Trader Joe’s to Pay $2 Million to Reduce Coolant Leaks, Curb GHG Emissions

supermarket refrigerationGrocery store chain Trader Joe’s has agreed to spend $2 million to reduce coolant leaks from refrigerators at 453 of its stores to settle federal claims that it violated the Clean Air Act. The company will also pay a $500,000 civil penalty under the proposed settlement with the US Department of Justice and the EPA.

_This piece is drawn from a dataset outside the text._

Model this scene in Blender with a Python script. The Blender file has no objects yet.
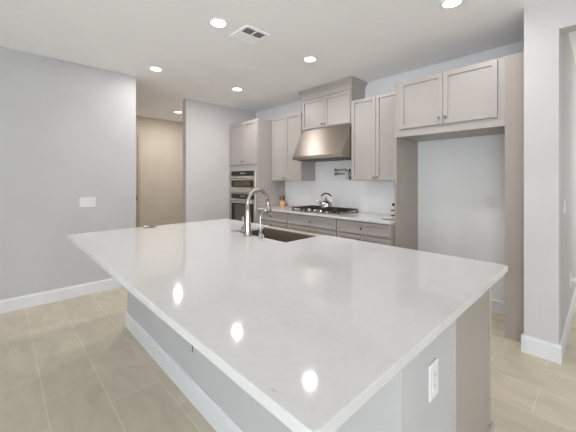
import bpy, bmesh, math
from mathutils import Vector, Matrix

scene = bpy.context.scene
COL = scene.collection
PI = math.pi

# ---------------------------------------------------------------- camera
cam_d = bpy.data.cameras.new('camera')
cam = bpy.data.objects.new('camera', cam_d)
COL.objects.link(cam)
cam.location = (0, 0, 1.365)
cam.rotation_euler = (PI / 2, 0, math.radians(46.403))
cam_d.sensor_fit = 'HORIZONTAL'
cam_d.sensor_width = 36
cam_d.lens = 302.64 / 576 * 36
cam_d.shift_y = -(216 - 180.63) / 576
cam_d.clip_start = 0.02
scene.camera = cam

# ---------------------------------------------------------------- light and exposure
scene.view_settings.view_transform = 'Standard'
scene.view_settings.look = 'None'
scene.view_settings.gamma = 1
scene.view_settings.use_curve_mapping = False
scene.view_settings.exposure = 0.60
scene.cycles.use_denoising = True
scene.cycles.diffuse_bounces = 6
scene.cycles.sample_clamp_indirect = 8

world = bpy.data.worlds.new('world')
scene.world = world
world.use_nodes = True
_bg = world.node_tree.nodes['Background']
_bg.inputs[0].default_value = (0.90, 0.95, 1.0, 1)
_bg.inputs[1].default_value = 1.9

CAN_W = 6.0          # each recessed can
CAN_C = (1.0, 0.955, 0.925)


def area_light(name, loc, rot, sx, sy, watts, col):
    d = bpy.data.lights.new(name, 'AREA')
    d.shape = 'RECTANGLE'
    d.size = sx
    d.size_y = sy
    d.energy = watts
    d.color = col
    o = bpy.data.objects.new(name, d)
    COL.objects.link(o)
    o.location = loc
    o.rotation_euler = rot
    return o


# daylight entering through the windows of the living area behind the camera
area_light('daylight_rear', (1.5, -4.36, 1.35), (PI / 2 + 0.42, 0, 0), 3.8, 2.1, 98, (0.86, 0.935, 1.0))
area_light('daylight_side', (4.05, -1.2, 1.35), (PI / 2 + 0.42, 0, PI / 2), 3.2, 2.1, 27, (0.89, 0.945, 1.0))
area_light('corridor_fill', (1.6, 6.0, 1.6), (PI / 2, 0, PI / 2), 1.0, 1.6, 30, (1.0, 0.96, 0.9))  # unseen fill lamp beside the corridor; no window opens there


# ---------------------------------------------------------------- materials
def new_mat(name):
    m = bpy.data.materials.new(name)
    m.use_nodes = True
    nt = m.node_tree
    b = nt.nodes['Principled BSDF']
    return m, nt, b


def srgb(r, g, b):
    f = lambda c: (c / 255 / 12.92) if c / 255 <= 0.04045 else ((c / 255 + 0.055) / 1.055) ** 2.4
    return (f(r), f(g), f(b), 1)


def mix_noise(nt, b, c1, c2, scale=8, detail=4, stretch=(1, 1, 1), lo=0.35, hi=0.65, bump=0.0, bump_scale=None):
    tc = nt.nodes.new('ShaderNodeTexCoord')
    mp = nt.nodes.new('ShaderNodeMapping')
    mp.inputs['Scale'].default_value = stretch
    nt.links.new(tc.outputs['Object'], mp.inputs[0])
    n = nt.nodes.new('ShaderNodeTexNoise')
    n.inputs['Scale'].default_value = scale
    n.inputs['Detail'].default_value = detail
    nt.links.new(mp.outputs[0], n.inputs['Vector'])
    r = nt.nodes.new('ShaderNodeValToRGB')
    r.color_ramp.elements[0].position = lo
    r.color_ramp.elements[1].position = hi
    r.color_ramp.elements[0].color = c1
    r.color_ramp.elements[1].color = c2
    nt.links.new(n.outputs[0], r.inputs[0])
    nt.links.new(r.outputs[0], b.inputs['Base Color'])
    if bump:
        n2 = n
        if bump_scale:
            n2 = nt.nodes.new('ShaderNodeTexNoise')
            n2.inputs['Scale'].default_value = bump_scale
            nt.links.new(mp.outputs[0], n2.inputs['Vector'])
        bp = nt.nodes.new('ShaderNodeBump')
        bp.inputs['Strength'].default_value = bump
        bp.inputs['Distance'].default_value = 0.002
        nt.links.new(n2.outputs[0], bp.inputs['Height'])
        nt.links.new(bp.outputs[0], b.inputs['Normal'])
    return mp


def paint(name, c, rough=0.6, var=4, bump=0.08, bs=180, spec=0.5):
    m, nt, b = new_mat(name)
    mix_noise(nt, b, srgb(*c), srgb(*[min(255, x + var) for x in c]), 2.5, 3, bump=bump, bump_scale=bs)
    b.inputs['Roughness'].default_value = rough
    b.inputs['Specular IOR Level'].default_value = spec
    return m


def metal(name, c, rough=0.28, stretch=(1, 1, 60), var=14, scale=6):
    m, nt, b = new_mat(name)
    mix_noise(nt, b, srgb(*c), srgb(*[min(255, x + var) for x in c]), scale, 3, stretch=stretch, bump=0.02)
    b.inputs['Metallic'].default_value = 1
    b.inputs['Roughness'].default_value = rough
    return m


def emit(name, c, s):
    m, nt, b = new_mat(name)
    b.inputs['Base Color'].default_value = srgb(*c)
    b.inputs['Emission Color'].default_value = srgb(*c)
    b.inputs['Emission Strength'].default_value = s
    return m


M = {}
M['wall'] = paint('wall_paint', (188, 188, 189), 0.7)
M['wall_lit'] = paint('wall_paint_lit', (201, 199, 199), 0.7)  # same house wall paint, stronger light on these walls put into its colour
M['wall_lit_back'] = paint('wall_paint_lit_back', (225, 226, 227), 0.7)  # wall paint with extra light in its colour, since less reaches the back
M['ceiling'] = paint('ceiling_paint', (250, 250, 252), 0.8, bs=90)
M['trim'] = paint('trim_paint', (219, 220, 223), 0.35, bump=0.0)
M['hall'] = paint('hall_paint', (203, 193, 179), 0.7)
M['door'] = paint('door_paint', (186, 174, 157), 0.4, bump=0.0)
M['cab'] = paint('cabinet_paint', (173, 167, 164), 0.38, var=3, bump=0.0)
M['cab_shaded'] = paint('cabinet_paint_shaded', (165, 156, 149), 0.38, var=3, bump=0.0)  # same cabinet paint, darkened to carry the shade on the panels
M['cab_in'] = paint('cabinet_shadow_gap', (120, 112, 106), 0.6, bump=0.0)
M['white_plastic'] = paint('white_plastic', (222, 222, 222), 0.35, bump=0.0)
M['slot'] = paint('dark_slot', (90, 90, 92), 0.6, bump=0.0)
M['black'] = paint('black_enamel', (22, 21, 21), 0.3, bump=0.0)
M['iron'] = paint('cast_iron', (26, 25, 25), 0.55, bump=0.2, bs=300)
M['black_glass'] = paint('black_glass', (20, 18, 17), 0.06, bump=0.0)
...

The federal agencies allege that Trader Joe’s violated the Clean Air Act by failing to promptly repair leaks of R-22, a hydrochlorofluorocarbon (HCFC) that is an ozone-depleting substance and potent greenhouse gas used as a coolant in refrigerators. The company also failed to keep adequate servicing records of its refrigeration equipment and failed to provide information about its compliance record.

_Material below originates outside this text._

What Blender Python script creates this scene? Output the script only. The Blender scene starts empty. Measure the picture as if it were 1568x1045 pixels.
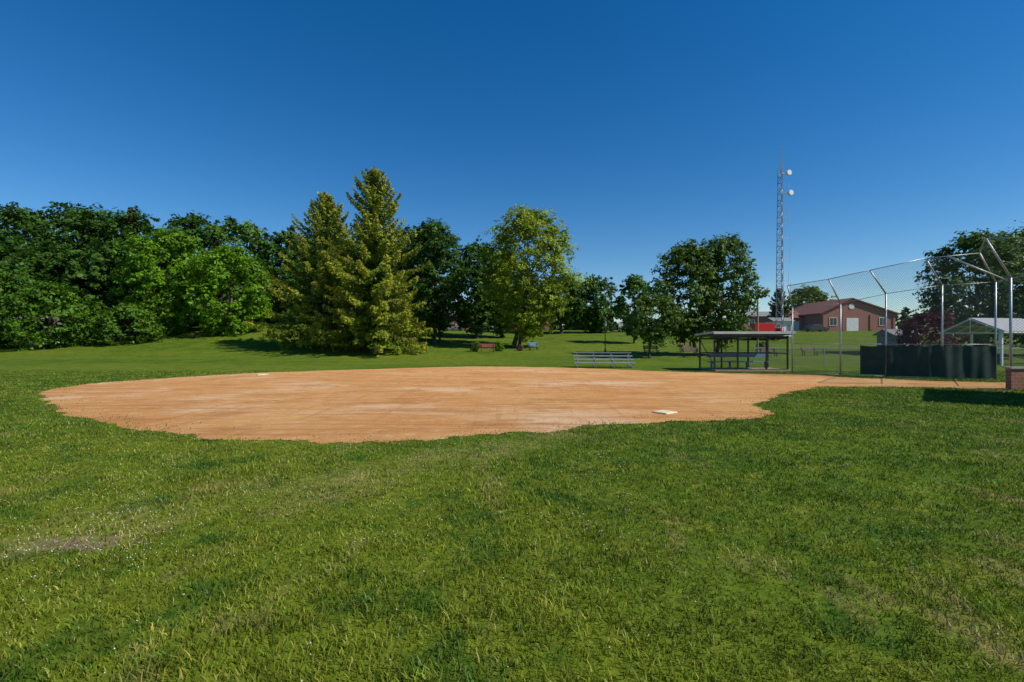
import bpy, math, numpy as np
from mathutils import Vector, Matrix
R = np.random.default_rng(7)
sc = bpy.context.scene
sc.view_settings.view_transform='Standard'; sc.view_settings.look='None'; sc.view_settings.exposure=0

# ---------------------------------------------------------------- helpers
def sstep(a,b,x):
    t=np.clip((x-a)/(b-a),0,1); return t*t*(3-2*t)
def H(x,y):
    x=np.asarray(x,float); y=np.asarray(y,float)
    z=4.3*sstep(40,120,y)
    z=z+3.1*np.exp(-(((x+38)/21)**2+((y-75)/18)**2))
    z=z+0.6*np.exp(-(((x+17)/9)**2+((y-51)/5)**2))
    return z
def hz(x,y): return float(H(x,y))
def _h(ix,iy,seed):
    n=(ix*374761393+iy*668265263+seed*974711)&0x7fffffff
    n=((n^(n>>13))*1274126177)&0x7fffffff
    return ((n^(n>>16))&0xffff)/65535.0
def vnoise(x,y,s,seed=0):
    x=x/s;y=y/s; ix=np.floor(x).astype(np.int64);iy=np.floor(y).astype(np.int64)
    fx=x-ix;fy=y-iy; fx=fx*fx*(3-2*fx);fy=fy*fy*(3-2*fy)
    a=_h(ix,iy,seed);b=_h(ix+1,iy,seed);c=_h(ix,iy+1,seed);d=_h(ix+1,iy+1,seed)
    return (a*(1-fx)+b*fx)*(1-fy)+(c*(1-fx)+d*fx)*fy

def link(o,parent=None):
    sc.collection.objects.link(o)
    if parent: o.parent=parent
    return o
def empty(name,loc=(0,0,0),rz=0):
    e=bpy.data.objects.new(name,None); e.location=loc; e.rotation_euler=(0,0,rz); e.empty_display_size=.3
    return link(e)
def mesh_np(name,V,F,mat,parent=None,col=None,smooth=False):
    """V (n,3), F (m,k)"""
    me=bpy.data.meshes.new(name); V=np.asarray(V,np.float32); F=np.asarray(F,np.int32); k=F.shape[1]
    me.vertices.add(len(V)); me.vertices.foreach_set('co',V.ravel())
    me.loops.add(F.size); me.loops.foreach_set('vertex_index',F.ravel())
    me.polygons.add(len(F)); me.polygons.foreach_set('loop_start',np.arange(0,F.size,k,dtype=np.int32))
    me.update(calc_edges=True)
    if col is not None:
        a=me.color_attributes.new('tint','FLOAT_COLOR','POINT')
        c=np.ones((len(V),4),np.float32); c[:,:3]=col; a.data.foreach_set('color',c.ravel())
    me.materials.append(mat)
    if smooth: me.polygons.foreach_set('use_smooth',[True]*len(F))
    return link(bpy.data.objects.new(name,me),parent)
def box(cx,cy,cz,sx,sy,sz,rz=0.,ry=0.,rx=0.):
    v=[Vector((x*sx/2,y*sy/2,z*sz/2)) for x in(-1,1) for y in(-1,1) for z in(-1,1)]
    M=Matrix.Translation((cx,cy,cz))@Matrix.Rotation(rz,4,'Z')@Matrix.Rotation(ry,4,'Y')@Matrix.Rotation(rx,4,'X')
    return [tuple(M@p) for p in v],[(0,1,3,2),(4,6,7,5),(0,4,5,1),(2,3,7,6),(0,2,6,4),(1,5,7,3)]
def bar(p0,p1,r0,r1=None,n=7,caps=True):
    if r1 is None: r1=r0
    p0=Vector(p0);p1=Vector(p1); d=(p1-p0).normalized(); a=d.orthogonal().normalized(); b=d.cross(a)
    v=[];f=[]
    for p,r in((p0,r0),(p1,r1)):
        for i in range(n):
            t=2*math.pi*i/n; v.append(tuple(p+a*r*math.cos(t)+b*r*math.sin(t)))
    for i in range(n): j=(i+1)%n; f.append((i,j,n+j,n+i))
    if caps: f.append(tuple(range(n-1,-1,-1))); f.append(tuple(range(n,2*n)))
    return v,f
def path(pts,rad,n=7):
    out=[]
    for i in range(len(pts)-1): out.append(bar(pts[i],pts[i+1],rad[i],rad[i+1],n))
    return out
def prism(poly,axis_len,plane='yz',off=(0,0,0)):
    n=len(poly);v=[]
    for s in(-.5,.5):
        for a,b in poly:
            p=(s*axis_len,a,b) if plane=='yz' else (a,s*axis_len,b)
            v.append((p[0]+off[0],p[1]+off[1],p[2]+off[2]))
    f=[tuple(range(n)),tuple(range(2*n-1,n-1,-1))]+[(i,(i+1)%n,n+(i+1)%n,n+i) for i in range(n)]
    return v,f
def mk(name,geoms,mat,parent=None,bevel=0,smooth=False):
    V=[];F=[]
    for v,f in geoms:
        o=len(V); V+=list(v); F+=[tuple(i+o for i in q) for q in f]
    me=bpy.data.meshes.new(name); me.from_pydata(V,[],F); me.update()
    import bmesh
    bm=bmesh.new(); bm.from_mesh(me); bmesh.ops.recalc_face_normals(bm,faces=bm.faces); bm.to_mesh(me); bm.free()
    me.materials.append(mat)
    if smooth: me.polygons.foreach_set('use_smooth',[True]*len(me.polygons))
    o=link(bpy.data.objects.new(name,me),parent)
    if bevel:
        m=o.modifiers.new('b','BEVEL'); m.width=bevel; m.segments=2
    return o

# ---------------------------------------------------------------- materials
def newmat(name):
    m=bpy.data.materials.new(name); m.use_nodes=True; nt=m.node_tree
    return m,nt,nt.nodes['Principled BSDF'],nt.nodes['Material Output']
def N(nt,t,**k):
    n=nt.nodes.new(t)
    for a,b in k.items(): setattr(n,a,b)
    return n
def simple(name,col,rough=.6,metal=0,var=.25,scale=6,col2=None,bump=0):
    m,nt,b,o=newmat(name)
    tc=N(nt,'ShaderNodeNewGeometry'); nz=N(nt,'ShaderNodeTexNoise'); nz.inputs['Scale'].default_value=scale; nz.inputs['Detail'].default_value=5
    nt.links.new(tc.outputs['Position'],nz.inputs['Vector'])
    cr=N(nt,'ShaderNodeValToRGB'); cr.color_ramp.elements[0].position=.3; cr.color_ramp.elements[1].position=.7
    c2=col2 or tuple(c*(1-var) for c in col)
    cr.color_ramp.elements[0].color=(*c2,1); cr.color_ramp.elements[1].color=(*col,1)
    nt.links.new(nz.outputs['Fac'],cr.inputs['Fac']); nt.links.new(cr.outputs['Color'],b.inputs['Base Color'])
    b.inputs['Roughness'].default_value=rough; b.inputs['Metallic'].default_value=metal
    if bump:
        bp=N(nt,'ShaderNodeBump'); bp.inputs['Strength'].default_value=bump; bp.inputs['Distance'].default_value=.02
        nt.links.new(nz.outputs['Fac'],bp.inputs['Height']); nt.links.new(bp.outputs['Normal'],b.inputs['Normal'])
    return m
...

Per the settlement agreement, Trader Joe’s will implement a corporate refrigerant compliance management system to comply with federal stratospheric ozone regulations and to detect and repair leaks through a new quarterly leak monitoring program.

The grocery chain has also agreed to achieve and maintain an annual corporate-wide average leak rate of 12.1 percent through 2019, well below the grocery store sector average of 25 percent.

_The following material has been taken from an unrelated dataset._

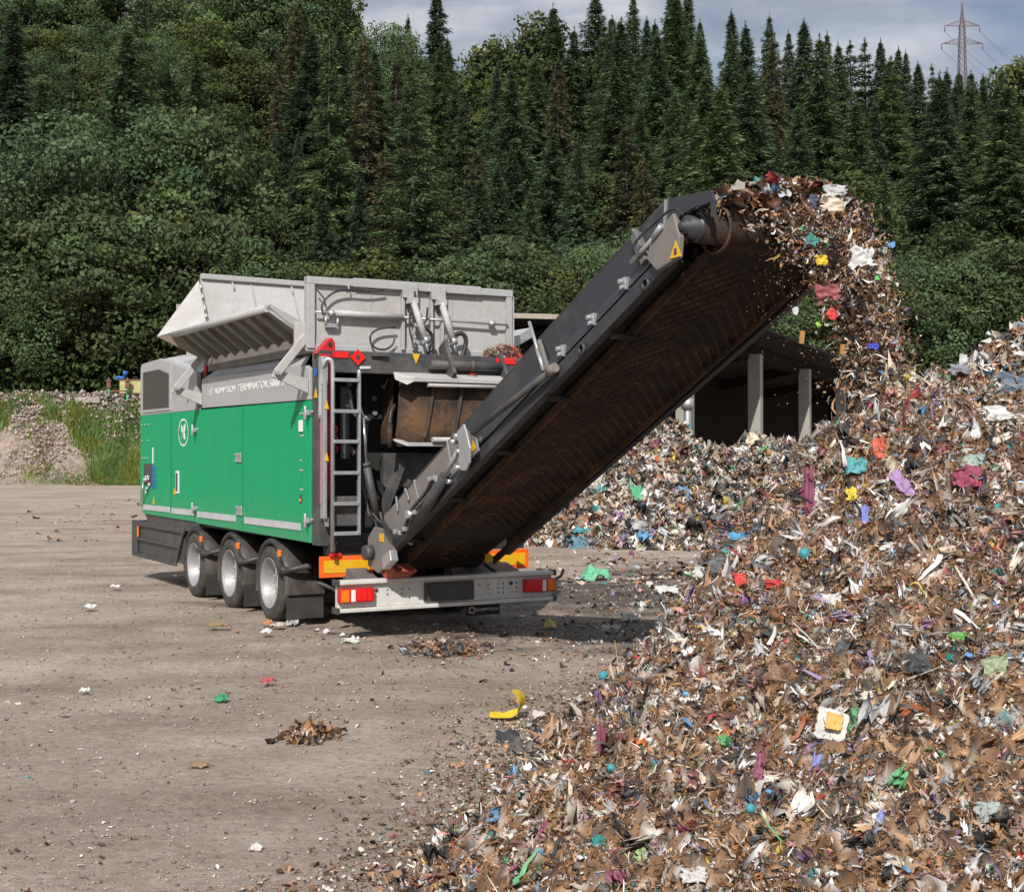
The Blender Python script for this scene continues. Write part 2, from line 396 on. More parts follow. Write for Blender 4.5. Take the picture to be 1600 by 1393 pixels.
# outer sheet around the detailed patch
m = MB()
for (x0, x1, y0, y1) in ((-1500, -14, -900, 2500), (14, 1500, -900, 2500), (-14, 14, -900, 1), (-14, 14, 36, 2500)):
    m.add([(x0, y0, .004), (x1, y0, .004), (x1, y1, .004), (x0, y1, .004)], [(0, 1, 2, 3)])
tag(m.build('ground', 'ground'), kind='structure')
# hillside
def hill_mat():
    m, nt, bs = nodes('hillside_soil'); co = objco(nt)
    n = noise(nt, co, .35, 6); n2 = noise(nt, co, 3, 6, .7)
    c = ramp(nt, n, [(.35, (.03, .04, .016)), (.5, (.06, .06, .03)), (.65, (.05, .07, .02))])
    c = mixc(nt, .8, c, ramp(nt, n2, [(.3, (.5, .5, .5)), (.7, (1.4, 1.4, 1.4))]), 'MULTIPLY')
    sep = nt.nodes.new('ShaderNodeSeparateXYZ'); geo = nt.nodes.new('ShaderNodeNewGeometry'); link(nt, geo.outputs['Position'], sep.inputs[0])
    mr = nt.nodes.new('ShaderNodeMapRange'); link(nt, sep.outputs['Y'], mr.inputs['Value']); mr.inputs['From Min'].default_value = 92; mr.inputs['From Max'].default_value = 97
    gr = ramp(nt, n2, [(.3, (.16, .115, .09)), (.48, (.29, .225, .185)), (.66, (.43, .35, .30))])
    c = mixc(nt, mr.outputs[0], gr, c)
    link(nt, c, bs.inputs['Base Color']); bs.inputs['Roughness'].default_value = .95
    bump(nt, bs, n2, .8, .3); return m
M['hill'] = hill_mat()
X, Y = grid(-190, 190, 82, 420, 230, 240)
Z = terrain(X, Y) - .02
tag(obj('hillside', npmesh('hillside', np.stack([X, Y, Z], -1).reshape(-1, 3), [grid_faces(230, 240)], smooth=True), None, M['hill']), kind='structure', label='steep wooded hillside rising behind the yard')

# ------------------------------------------------------------------ debris generator
def rand_dir(n):
    v = rng.normal(size=(n, 3)); return v / np.linalg.norm(v, axis=1, keepdims=True)
def frames(nrm, tilt):
    """orthonormal frames with the normal tilted randomly away from nrm"""
    n = nrm + rand_dir(len(nrm)) * tilt; n /= np.linalg.norm(n, axis=1, keepdims=True)
    a = rand_dir(len(n)); t = np.cross(n, a); t /= np.linalg.norm(t, axis=1, keepdims=True); b = np.cross(n, t)
    return t, b, n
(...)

The company must also use non-ozone depleting refrigerants at all new stores and major remodels and at least 15 of these stores must use advanced refrigerants, such as carbon dioxide, that have significantly less global warming potential compared to typical refrigerants.

The settlement is the third in a series of national grocery store refrigerant cases, including cases previously filed against Safeway and Costco. These settlements come as the EPA has proposed several new actions that aim to curb emissions of hydrofluorocarbons (HFCs), potent greenhouse gases used in refrigeration and air conditioning.

Globally, 197 countries are working to amend the international Montreal Protocol agreement to phase out HFCs. The phase-down could begin as early as this year.

Trader Joe’s is the first EPA settlement with requirements to repair leaks of HFCs to further reduce greenhouse gas emissions.